Bisnis.com, JAKARTA — Pemerintah berencana menaikkan tarif pajak pertambahan nilai atau PPN dari 11% menjadi 12% pada 1 Januari 2025. Di tengah kondisi pelemahanan daya beli masyarakat, banyak pihak yang mendorong pemerintah mencari alternatif kebijakan lain.
Belakangan para ekonom, pengusaha, hingga masyarakat awam ramai-ramai menyatakan keresahan terkait rencana kenaikan PPN pada tahun depan. Kenaikan PPN yang akan meningkat harga barang/jasa ditakutkan malah membuat daya beli masyarakat semakin menurun.
Konsumsi rumah tangga sendiri merupakan komponen utama penopang pertumbuhan ekonomi Indonesia.
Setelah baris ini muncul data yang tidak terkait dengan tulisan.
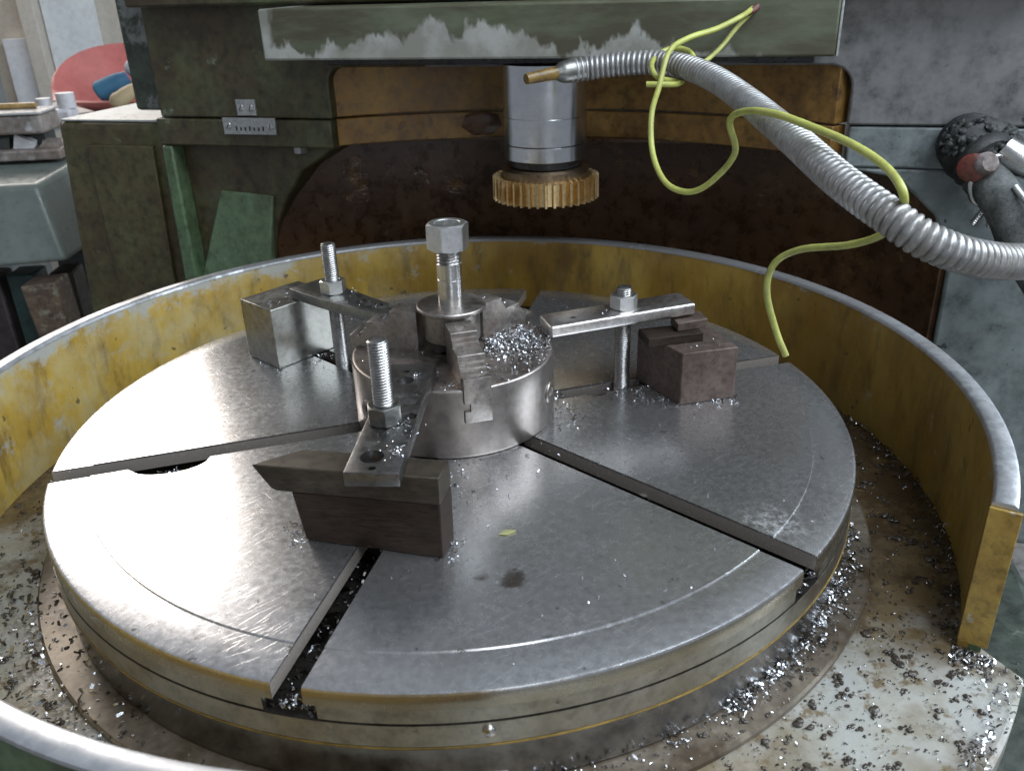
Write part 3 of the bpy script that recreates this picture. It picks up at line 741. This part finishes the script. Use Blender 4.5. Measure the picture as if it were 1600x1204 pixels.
vs = [(x,y,zt-0.002) for x,y in ring] + [(x*1.004,y*1.004,zb) for x,y in ring] + [(x,y,zt-0.004) for x,y in inn] + [(x*0.9,y*0.9,zb+0.003) for x,y in inn]
fs = []
for k in range(n_):
    q = (k+1) % n_
    fs += [(k,q,n_+q,n_+k),(k,2*n_+k,2*n_+q,q),(n_+k,n_+q,3*n_+q,3*n_+k),(2*n_+k,3*n_+k,3*n_+q,2*n_+q)]
mb.add(vs, fs).build('toothed_ring', MAT['cutter'], gc, 25)
MB().lathe([(0.0,0.1778),(0.0560,0.1778),(0.0600,0.1745),(0.0600,0.1620),(0.0,0.1620)], 72).build('hub', MAT['cutter_dark'], gc, 30)

# ------------------------------------------------------------------ conduit, hose and wires
def corrugated(pts, rad, pitch, amp, n=22, per=6):
    path = spline(pts, 40)
    L = [0.0]
    for i in range(1, len(path)): L.append(L[-1]+(path[i]-path[i-1]).length)
    out = []; rr = []
    s = 0.0; i = 0; step = pitch/per; k = 0
    while s < L[-1]:
        while L[i+1] < s: i += 1
        t = (s-L[i])/(L[i+1]-L[i]); out.append(path[i].lerp(path[i+1], t))
        ph = (k % per)/per
        rr.append(rad + amp*(abs(math.sin(math.pi*ph))**0.6 - 0.7))
        s += step; k += 1
    return MB().tube(out, rr, n)
CON = [(0.1519,0.2114,0.3166),(0.1791,0.2109,0.3197),(0.2209,0.1988,0.324),(0.2621,0.1735,0.3239),(0.2876,0.1121,0.3155),(0.2971,0.0157,0.3013),(0.2922,-0.1125,0.288),(0.2948,-0.1976,0.273),(0.3103,-0.2506,0.2575),(0.3325,-0.2704,0.2427),(0.3709,-0.2686,0.229),(0.4268,-0.2453,0.2168),(0.5168,-0.2008,0.2075)]
cd = tag(empty('flexible_conduit'), 'grey corrugated coolant conduit hanging in front of the column', 'conduit')
corrugated(CON, 0.0126, 0.0061, 0.0026, per=8).build('corrugated_tube', MAT['conduit'], cd, 60)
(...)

Berdasarkan data terbaru Badan Pusat Statistik (BPS), konsumsi rumah tangga mendistribusikan 53,08% dari produk domestik bruto (PDB) pada Kuartal III/2024.
Artinya, jika daya beli masyarakat menurun maka kondisi perekonomian secara keseluruhan juga akan terganggu. Oleh sebab itu, banyak yang meminta pemerintah menunda wacana kenaikan tarif PPN menjadi 12%—setidaknya sampai daya beli masyarakat kembali meningkat.
Di samping itu, tidak dimungkiri bahwa pemerintahan baru Presiden Prabowo Subianto perlu menggenjot penerimaan negara untuk membiayai berbagai program-program unggulan.
Sejumlah alternatif kebijakan di luar PPN 12% pun bermunculan dari berbagai pihak. Diyakini, berbagai alternatif tersebut dapat menggenjot penerimaan negara tanpa membebani kelas menengah-bawah.
Baca Juga
Pajak Orang Super Kaya
Ekonom senior Institute for Development of Economics and Finance (Indef) M. Fadhil Hasan menyarankan pemerintah memajaki kelompok masyarakat tertentu, ketimbang penerapan kenaikan tarif PPN yang berdampak ke perekonomian secara keseluruhan.
Dalam konteks saat ini, kelompok masyarakat paling cocok dipajaki tanpa berdampak luas ke perekonomian adalah orang-orang super kaya.
"Yang super rich [super kaya] itu, itu harus ditingkatkan [pajaknya] karena ada masalah keadilan juga di sini. Juga kalau misalnya kalau super rich ini ditingkatkan pajaknya, itu tidak akan memberikan dampak [negatif] ke perekonomian secara keseluruhan," katanya dalam Seminar Nasional Proyeksi Ekonomi Indonesia 2025 di Jakarta Pusat, Kamis (21/11/2024).
Sementara dalam studi bertajuk Laporan Ketimpangan Ekonomi Indonesia 2024: Pesawat Jet untuk Si Kata, Sepeda untuk Si Miskin, Center of Economic and Law Studies (Celios) sempat mengungkapkan penerimaan negara bisa meningkatkan tajam apabila pemerintah serius memajaki para orang super kaya di Indonesia.
Perhitungan Celios, jika pemerintah mengenakan pajak 2% saja terhadap akumulasi kekayaan 50 orang terkaya di Indonesia yang mencapai US$251,73 miliar atau Rp4.078 triliun maka negara akan menerima Rp81,6 triliun dalam setahun.
Selain itu, Fadhil Hasan juga menyarankan penerapan pajak anomali keuntungan komoditas (windfall profit tax). Secara sederhana, Fadhil mengibaratkan windfall profit tax sebagai pajak 'rezeki nomplok'.
Dia menjelaskan windfall profit tax sebagai pajak yang dikenakan kepada industri yang mendapat keuntungan yang berlebih tanpa mereka melakukan usaha-usaha tertentu.
Contohnya, ketika secara mendadak harga komoditas minyak bumi atau baru bara meningkatkan karena gejolak geopolitik. Otomatis, sambungnya, profit industri dalam negerinya yang terkait sektor minyak atau batu bara akan meningkat.